* Given exercise
Your task is to give the listing below back word for word, pictures excluded.

--

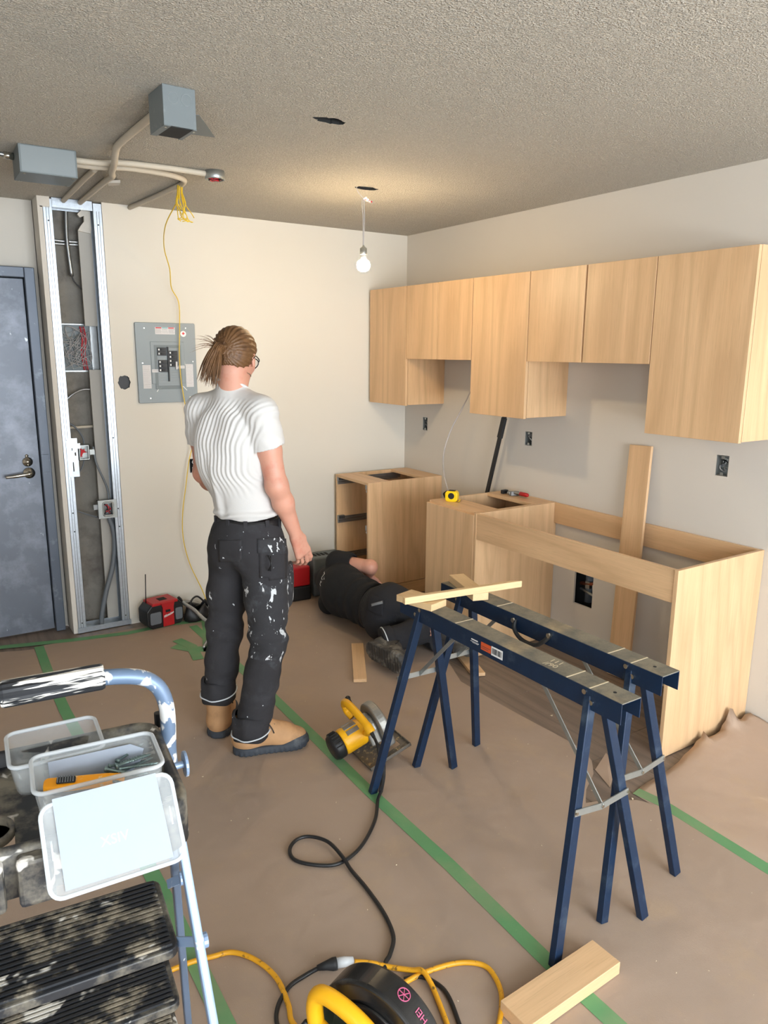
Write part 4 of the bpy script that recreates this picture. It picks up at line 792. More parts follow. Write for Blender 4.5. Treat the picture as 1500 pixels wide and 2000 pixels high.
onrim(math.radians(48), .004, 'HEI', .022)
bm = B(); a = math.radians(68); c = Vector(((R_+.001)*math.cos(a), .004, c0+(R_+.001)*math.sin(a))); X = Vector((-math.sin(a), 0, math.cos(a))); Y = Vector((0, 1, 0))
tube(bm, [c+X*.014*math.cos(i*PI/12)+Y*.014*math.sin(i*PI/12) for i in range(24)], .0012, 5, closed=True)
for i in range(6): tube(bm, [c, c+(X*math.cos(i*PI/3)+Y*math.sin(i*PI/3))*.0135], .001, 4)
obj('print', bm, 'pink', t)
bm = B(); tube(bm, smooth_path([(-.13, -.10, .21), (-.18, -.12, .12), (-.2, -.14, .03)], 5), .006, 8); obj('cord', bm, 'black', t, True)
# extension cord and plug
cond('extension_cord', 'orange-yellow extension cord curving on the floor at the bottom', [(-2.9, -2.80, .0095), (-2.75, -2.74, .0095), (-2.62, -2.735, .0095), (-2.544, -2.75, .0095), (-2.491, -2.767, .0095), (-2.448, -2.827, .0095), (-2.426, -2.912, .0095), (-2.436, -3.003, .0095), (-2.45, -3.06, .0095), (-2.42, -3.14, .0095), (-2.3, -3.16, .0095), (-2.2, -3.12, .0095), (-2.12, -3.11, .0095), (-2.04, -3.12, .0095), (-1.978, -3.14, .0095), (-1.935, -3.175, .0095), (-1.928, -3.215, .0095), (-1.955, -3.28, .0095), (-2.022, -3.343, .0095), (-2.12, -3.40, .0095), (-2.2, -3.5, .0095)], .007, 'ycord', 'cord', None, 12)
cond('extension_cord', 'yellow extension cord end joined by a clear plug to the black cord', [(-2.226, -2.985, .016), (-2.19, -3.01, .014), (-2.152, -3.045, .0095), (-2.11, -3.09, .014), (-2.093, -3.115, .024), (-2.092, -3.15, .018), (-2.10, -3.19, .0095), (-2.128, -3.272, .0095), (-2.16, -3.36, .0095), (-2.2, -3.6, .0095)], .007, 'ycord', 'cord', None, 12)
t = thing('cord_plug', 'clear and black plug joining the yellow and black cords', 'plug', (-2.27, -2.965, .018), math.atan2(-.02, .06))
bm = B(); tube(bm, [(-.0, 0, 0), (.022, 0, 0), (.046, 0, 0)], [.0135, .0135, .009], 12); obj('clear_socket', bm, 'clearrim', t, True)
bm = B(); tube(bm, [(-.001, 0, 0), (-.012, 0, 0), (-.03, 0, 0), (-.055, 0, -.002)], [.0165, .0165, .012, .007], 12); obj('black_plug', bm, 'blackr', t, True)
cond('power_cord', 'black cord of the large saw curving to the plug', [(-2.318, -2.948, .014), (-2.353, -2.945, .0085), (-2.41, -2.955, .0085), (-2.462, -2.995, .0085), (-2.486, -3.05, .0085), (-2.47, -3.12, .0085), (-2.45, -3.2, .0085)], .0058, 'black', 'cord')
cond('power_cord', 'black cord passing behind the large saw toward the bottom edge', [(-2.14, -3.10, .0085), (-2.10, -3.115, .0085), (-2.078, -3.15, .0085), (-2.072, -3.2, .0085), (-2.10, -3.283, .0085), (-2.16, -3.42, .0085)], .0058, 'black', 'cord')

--

* Answer for this exercise
Write part 4 of the bpy script that recreates this picture. It picks up at line 792. More parts follow. Write for Blender 4.5. Treat the picture as 1500 pixels wide and 2000 pixels high.
onrim(math.radians(48), .004, 'HEI', .022)
bm = B(); a = math.radians(68); c = Vector(((R_+.001)*math.cos(a), .004, c0+(R_+.001)*math.sin(a))); X = Vector((-math.sin(a), 0, math.cos(a))); Y = Vector((0, 1, 0))
tube(bm, [c+X*.014*math.cos(i*PI/12)+Y*.014*math.sin(i*PI/12) for i in range(24)], .0012, 5, closed=True)
for i in range(6): tube(bm, [c, c+(X*math.cos(i*PI/3)+Y*math.sin(i*PI/3))*.0135], .001, 4)
obj('print', bm, 'pink', t)
bm = B(); tube(bm, smooth_path([(-.13, -.10, .21), (-.18, -.12, .12), (-.2, -.14, .03)], 5), .006, 8); obj('cord', bm, 'black', t, True)
# extension cord and plug
cond('extension_cord', 'orange-yellow extension cord curving on the floor at the bottom', [(-2.9, -2.80, .0095), (-2.75, -2.74, .0095), (-2.62, -2.735, .0095), (-2.544, -2.75, .0095), (-2.491, -2.767, .0095), (-2.448, -2.827, .0095), (-2.426, -2.912, .0095), (-2.436, -3.003, .0095), (-2.45, -3.06, .0095), (-2.42, -3.14, .0095), (-2.3, -3.16, .0095), (-2.2, -3.12, .0095), (-2.12, -3.11, .0095), (-2.04, -3.12, .0095), (-1.978, -3.14, .0095), (-1.935, -3.175, .0095), (-1.928, -3.215, .0095), (-1.955, -3.28, .0095), (-2.022, -3.343, .0095), (-2.12, -3.40, .0095), (-2.2, -3.5, .0095)], .007, 'ycord', 'cord', None, 12)
cond('extension_cord', 'yellow extension cord end joined by a clear plug to the black cord', [(-2.226, -2.985, .016), (-2.19, -3.01, .014), (-2.152, -3.045, .0095), (-2.11, -3.09, .014), (-2.093, -3.115, .024), (-2.092, -3.15, .018), (-2.10, -3.19, .0095), (-2.128, -3.272, .0095), (-2.16, -3.36, .0095), (-2.2, -3.6, .0095)], .007, 'ycord', 'cord', None, 12)
t = thing('cord_plug', 'clear and black plug joining the yellow and black cords', 'plug', (-2.27, -2.965, .018), math.atan2(-.02, .06))
bm = B(); tube(bm, [(-.0, 0, 0), (.022, 0, 0), (.046, 0, 0)], [.0135, .0135, .009], 12); obj('clear_socket', bm, 'clearrim', t, True)
bm = B(); tube(bm, [(-.001, 0, 0), (-.012, 0, 0), (-.03, 0, 0), (-.055, 0, -.002)], [.0165, .0165, .012, .007], 12); obj('black_plug', bm, 'blackr', t, True)
cond('power_cord', 'black cord of the large saw curving to the plug', [(-2.318, -2.948, .014), (-2.353, -2.945, .0085), (-2.41, -2.955, .0085), (-2.462, -2.995, .0085), (-2.486, -3.05, .0085), (-2.47, -3.12, .0085), (-2.45, -3.2, .0085)], .0058, 'black', 'cord')
cond('power_cord', 'black cord passing behind the large saw toward the bottom edge', [(-2.14, -3.10, .0085), (-2.10, -3.115, .0085), (-2.078, -3.15, .0085), (-2.072, -3.2, .0085), (-2.10, -3.283, .0085), (-2.16, -3.42, .0085)], .0058, 'black', 'cord')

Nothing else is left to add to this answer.